What you need to do
Review the lines that follow and copy each one that contains the word "scene".

Extracted material

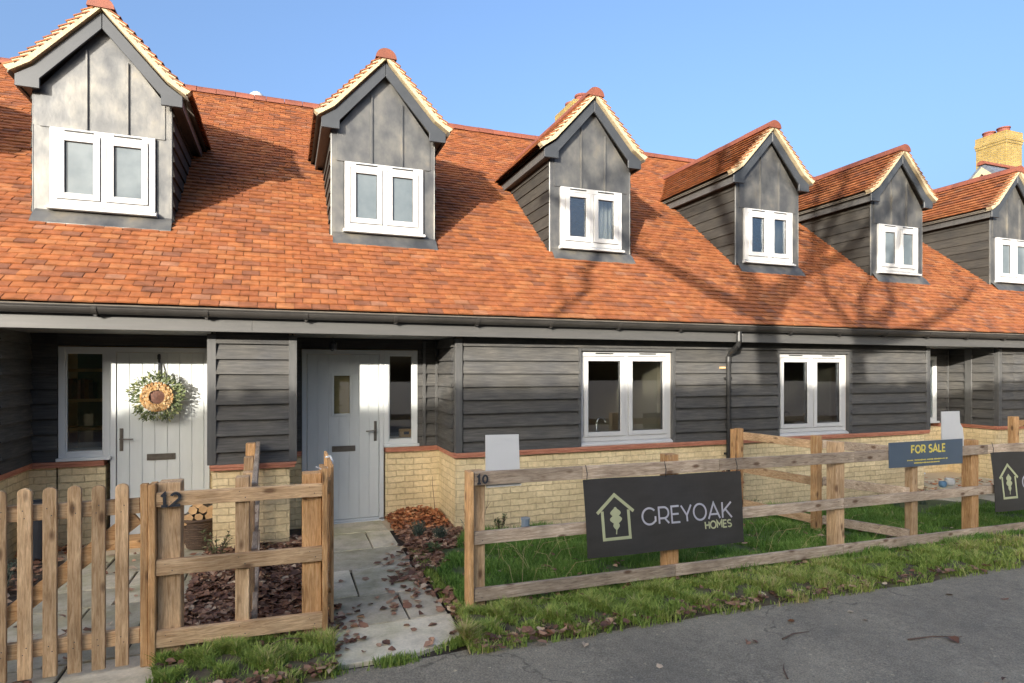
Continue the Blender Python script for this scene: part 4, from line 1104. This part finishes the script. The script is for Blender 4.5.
# blank white boards
b1 = thing('white_board', 'blank white board standing behind the top rail beside number 10', 'board', (1.63, 4.57, .96))
g = MB(); g.beam((1.632, 4.556, .965), (1.626, 4.575, 1.36), .0, .0) if False else None
g.add([(1.482,4.545,.958),(1.776,4.552,.964),(1.771,4.575,1.359),(1.49,4.57,1.364),(1.482,4.557,.958),(1.776,4.564,.964),(1.771,4.587,1.359),(1.49,4.582,1.364)],
      [(0,1,2,3),(7,6,5,4),(0,4,5,1),(1,5,6,2),(2,6,7,3),(3,7,4,0)]); g.build('panel', MT['white_board'], b1)
g = MB(); g.box(1.484, 1.776, 4.528, 4.5445, .954, .968); g.build('ledge', MT['white_board'], b1)
b2 = thing('white_board', 'plain white board behind the for sale board\'s right end', 'board', (7.3, 4.75, .9))
g = MB(); q = [(7.09,.93),(7.49,.93),(7.44,1.20),(7.395,1.26),(7.385,1.40),(7.085,1.40)]
g.prism(q, 'y', 4.80, 4.812); g.build('panel', MT['white_board'], b2)

# house numbers on the rails: built as strokes
def number(txt, x, z, y, h, label):
    t = thing('house_number', label, 'house number', (x, y, z))
    T = lambda a, b, d: (x+a, y+d, z+b)
    D = {'1': [[(.12,.78),(.34,1),(.34,0)], [(.12,.03),(.56,.03)]], '2': [arc(.33,.70,.30,.29,160,-35,14)+[(.05,.04),(.66,.04)]], '0': [arc(.33,.5,.28,.46,0,345,24)]}
    u = 0
    for ch in txt:
        g = MB()
        for k, s_ in enumerate(D[ch]): ribbon(g, [(u+p[0]*h, p[1]*h) for p in s_], h*.20, lambda a, b, d, k=k: T(a, b, d-.0006*k), th=.010, closed=(ch == '0'))
        g.build('digit', MT['number'], t); u += h*.78
number('12', -.752, 1.005, 4.4225, .082, 'dark metal number 12 on the short fence panel\'s top rail')
number('10', 1.384, 1.0, 4.486, .064, 'dark metal number 10 on the long fence\'s end post')

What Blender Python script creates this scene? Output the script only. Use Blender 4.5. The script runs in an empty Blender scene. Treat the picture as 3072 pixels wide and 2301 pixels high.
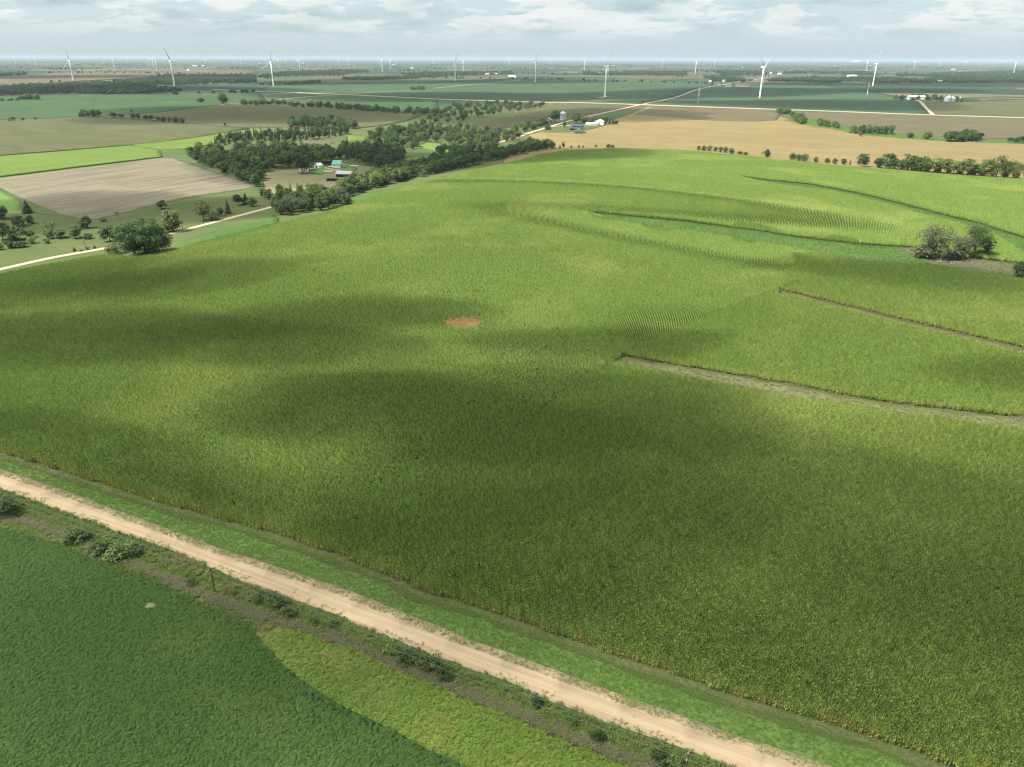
import bpy, math, random, numpy as np
from mathutils import Vector, Euler
from mathutils.geometry import delaunay_2d_cdt
random.seed(7); RNG = np.random.default_rng(7)
SC = bpy.context.scene
COL = SC.collection

# ------------------------------------------------------------------ camera
PW, PH, FPX = 3072.0, 2301.0, 2200.0          # size of the photograph, focal length in its pixels
PITCH, ROLL, CAMH = math.radians(23.9), math.radians(0.22), 100.0
cam = bpy.data.cameras.new('camera'); camo = bpy.data.objects.new('camera', cam); COL.objects.link(camo)
cam.sensor_fit = 'HORIZONTAL'; cam.sensor_width = 36.0; cam.lens = FPX / PW * 36.0
cam.clip_start = 1.0; cam.clip_end = 200000.0
CP, SP, CR, SR = math.cos(PITCH), math.sin(PITCH), math.cos(ROLL), math.sin(ROLL)
fwd = Vector((0, CP, -SP)); right0 = Vector((1, 0, 0)); up0 = Vector((0, SP, CP))
rt = right0 * CR + up0 * SR; up = up0 * CR - right0 * SR
from mathutils import Matrix
camo.matrix_world = Matrix(((rt.x, up.x, -fwd.x, 0), (rt.y, up.y, -fwd.y, 0), (rt.z, up.z, -fwd.z, CAMH), (0, 0, 0, 1)))
SC.camera = camo

# ------------------------------------------------------------------ world, sun, exposure
SUN_EL, SUN_AZ = math.radians(56), math.radians(258)     # azimuth clockwise from +Y
SUN_TO = Vector((math.sin(SUN_AZ) * math.cos(SUN_EL), math.cos(SUN_AZ) * math.cos(SUN_EL), math.sin(SUN_EL)))
sun = bpy.data.lights.new('sun', 'SUN'); sun.energy = 5.0; sun.angle = math.radians(0.53); sun.color = (1.0, 0.95, 0.86)
suno = bpy.data.objects.new('sun', sun); COL.objects.link(suno)
suno.rotation_euler = SUN_TO.to_track_quat('Z', 'Y').to_euler(); suno.location = (0, 0, 3000)
SC.view_settings.view_transform = 'Standard'; SC.view_settings.look = 'None'
SC.view_settings.exposure = 1.42; SC.view_settings.gamma = 1.0; SC.view_settings.use_curve_mapping = False
SC.render.engine = 'CYCLES'
cy = SC.cycles
cy.max_bounces = 4; cy.diffuse_bounces = 2; cy.glossy_bounces = 2; cy.transmission_bounces = 3
cy.volume_bounces = 0; cy.transparent_max_bounces = 24; cy.use_denoising = True; cy.denoiser = 'OPENIMAGEDENOISE'; cy.denoising_prefilter = 'ACCURATE'; cy.filter_width = 1.3
cy.sample_clamp_indirect = 6.0; cy.use_light_tree = False
cy.use_adaptive_sampling = True; cy.adaptive_threshold = 0.008

def new_tree(owner):
    owner.use_nodes = True; nt = owner.node_tree; nt.nodes.clear(); return nt
class NT:
    """small helper for building node trees"""
    def __init__(s, nt): s.nt = nt
    def n(s, t, **kw):
        nd = s.nt.nodes.new(t); ins = kw.pop('ins', {})
        for k, v in kw.items(): setattr(nd, k, v)
        for k, v in ins.items(): s.put(nd.inputs[k], v)
        return nd
    def put(s, sock, v):
        if isinstance(v, bpy.types.NodeSocket): s.nt.links.new(v, sock)
        elif isinstance(v, bpy.types.Node): s.nt.links.new(v.outputs[0], sock)
        else:
            if hasattr(sock.default_value, '__len__') and len(sock.default_value) == 4 and len(v) == 3: v = (*v, 1.0)
            sock.default_value = v
    def math(s, op, a, b=None, c=None, clamp=False):
        nd = s.n('ShaderNodeMath', operation=op, use_clamp=clamp); s.put(nd.inputs[0], a)
        if b is not None: s.put(nd.inputs[1], b)
        if c is not None: s.put(nd.inputs[2], c)
        return nd.outputs[0]
    def mix(s, f, a, b, blend='MIX'):
        nd = s.n('ShaderNodeMix', data_type='RGBA', blend_type=blend)
        s.put(nd.inputs[0], f); s.put(nd.inputs[6], a); s.put(nd.inputs[7], b); return nd.outputs[2]
    def ramp(s, f, a, b, lo=0.0, hi=1.0):
        nd = s.n('ShaderNodeMapRange', interpolation_type='SMOOTHSTEP', ins={'Value': f, 'From Min': a, 'From Max': b, 'To Min': lo, 'To Max': hi})
        return nd.outputs[0]
    def noise(s, vec, scale, detail=3.0, rough=0.55, dist=0.0):
        nd = s.n('ShaderNodeTexNoise', ins={'Vector': vec, 'Scale': scale, 'Detail': detail, 'Roughness': rough, 'Distortion': dist})
        return nd.outputs[0]
    def mapping(s, vec, sc=(1, 1, 1), rz=0.0, loc=(0, 0, 0)):
        nd = s.n('ShaderNodeMapping', ins={'Vector': vec, 'Scale': sc, 'Rotation': (0, 0, rz), 'Location': loc}); return nd.outputs[0]

world = bpy.data.worlds.new('World'); SC.world = world
w = NT(new_tree(world))
sky = w.n('ShaderNodeTexSky', sky_type='NISHITA', sun_disc=False, sun_elevation=SUN_EL, sun_rotation=SUN_AZ, altitude=400.0,
          air_density=1.0, dust_density=1.6, ozone_density=1.0)
tc = w.n('ShaderNodeTexCoord')
sep = w.n('ShaderNodeSeparateXYZ', ins={0: tc.outputs['Generated']})
zz = w.math('ADD', w.math('MAXIMUM', sep.outputs[2], 0.0), 0.20)
pl = w.n('ShaderNodeCombineXYZ', ins={0: w.math('DIVIDE', sep.outputs[0], zz), 1: w.math('DIVIDE', sep.outputs[1], zz), 2: 0.0}).outputs[0]
n1 = w.noise(w.mapping(pl, loc=(5.3, 1.2, 0.0)), 1.8, 4.0, 0.5, 0.2)            # broad grey decks
n2 = w.noise(w.mapping(pl, (1.0, 1.0, 1.0), loc=(3.1, 8.2, 0.4)), 4.2, 5.0, 0.55, 0.2)       # puffs
n3 = w.noise(w.mapping(pl, (1.0, 1.0, 1.0), loc=(3.1, 8.25, 0.4)), 4.2, 3.0, 0.5, 0.2)      # their shaded undersides
fade = w.ramp(sep.outputs[2], 0.012, 0.045)
grey = w.math('MULTIPLY', w.math('MAXIMUM', w.ramp(n1, 0.46, 0.66), w.math('MULTIPLY', w.ramp(n3, 0.50, 0.64), 0.7)), fade)
white = w.math('MULTIPLY', w.math('MULTIPLY', w.ramp(n2, 0.44, 0.56), w.ramp(n1, 0.66, 0.40, 0.35, 1.0)), fade)
SKYS = 0.094
pale = w.ramp(sep.outputs[2], 0.0, 0.03, 1.0, 0.0)
veil = w.mix(0.85, sky.outputs[0], (2.26, 2.74, 2.94))
veil = w.mix(w.math('MULTIPLY', pale, 0.4), veil, (2.35, 2.80, 2.98))
c1 = w.mix(w.math('MULTIPLY', grey, 0.8), veil, (1.72, 2.24, 2.38))
c2 = w.mix(w.math('MULTIPLY', white, 0.95), c1, (3.55, 3.68, 3.62))
bg = w.n('ShaderNodeBackground', ins={'Color': c2, 'Strength': SKYS})
wo = w.n('ShaderNodeOutputWorld'); w.put(wo.inputs[0], bg)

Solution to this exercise
Continue the Blender Python script for this scene: part 4, from line 1104. This part finishes the script. The script is for Blender 4.5.
What Blender Python script creates this scene? Output the script only. Use Blender 4.5. The script runs in an empty Blender scene. Treat the picture as 3072 pixels wide and 2301 pixels high.
SC = bpy.context.scene